An early book reviewer

Photius wrote his book of reviews in the early ninth century. One was on Eusebius’ “Life of Constantine”. 

He’s good. In just one sentence, he covers the subject matter. Constantine and the Church and the form is eulogy.

Read the Life of Constantine the Great Emperor by Eusebius Pamphili, a eulogy in four books. It contains the whole manner of life of the man, and describes all those acts of his that have to do with ecclesiastical history, from his earliest years till the day when he departed this life, at the age of sixty-four.

Then the style is criticized … 

Even here the author preserves his characteristic style, except that his language is obliged to be somewhat more brilliant, and words are inserted here and there that are more flowery than usual; he does not, however, exhibit much charm and grace in explanation, which is also a defect of his other works.

And he spots the reuse …

A large number of passages from all the ten books of his Ecclesiastical History are scattered over this work in four books.

The rest of review discusses content but he proves uninterested in most of it. He never mentions the vivid accounts of great new temples or the actual letters from bishops and emperor. Instead he attacks the first Church historian for not properly characterizing the Arian “dispute” that was tearing up the Church at the time. Photius is orthodox, “straight” and wants his Church history served up that way …

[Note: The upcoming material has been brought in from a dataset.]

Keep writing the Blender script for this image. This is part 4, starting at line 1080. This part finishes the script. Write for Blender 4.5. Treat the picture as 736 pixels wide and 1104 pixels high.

He says that the great Constantine was also himself baptized in Nicomedia, having put off his baptism till that time since he desired to receive it in the waters of Jordan. He does not state definitely who baptized him. As to the Arian heresy, he does not make it clear whether he still adhered to that doctrine or whether he had changed, nor does he state whether Arius’s views were right or wrong, although he ought to have mentioned this, seeing that a great part of the deeds of Constantine has to do with the synod, which again claims a detailed account of them. But he mentions that a “dispute” (as he calls the heresy, to conceal its real nature) arose between Arius and Alexander, and that the pious emperor was very grieved at the “dispute,” and strove, by letters and through Hosius, bishop of Cordova, to induce the disputants to abandon mutual strife and such questions, and to restore friendship and harmony amongst them; that, being unable to persuade them, he called together a synod from all parts, and so put an end to the strife that had broken out, and made peace. His account, however, is neither accurate nor clear. Wherefore, as if ashamed and unwilling to make public the facts concerning Arius and the decree of the synod against him or the just punishment of his companions in impiety who were cast out with him, he says nothing about this. He does not even mention the just punishment of Arius inflicted by heaven and seen by every eye. He brings none of these things to the light, and says little about the synod and its proceedings. For this reason, when about to speak of the divine Eustathius, he does not even mention his name, nor the audacious and successful intrigues against him. Attributing these also to sedition and tumult, he again refers to the calmness of the bishops who had assembled at Antioch as the result of the emperor’s zeal and co-operation and changed sedition and tumult into peace. Similarly, where he speaks of the intrigues against the much-tried Athanasius, in his desire to include these things in his history, he says that Alexandria was again filled, with sedition and disturbance, which were calmed by the presence of the bishops, supported by the emperor. But he does not make it clear who started the sedition, nor its nature, nor how it was put down. He preserves almost the same method of concealment in his narrative of the quarrels of the bishops about dogma or their disagreements in other matters.

In other words, Eusebius didn’t castigate those Photius held in contempt and he failed to praise those he held dear. After all that time (five hundred years later), this “heresy” and “dispute” was still a concern. Why? Because Photius’ time had others and so had the intervening years. Heresy was the Church’s nemesis.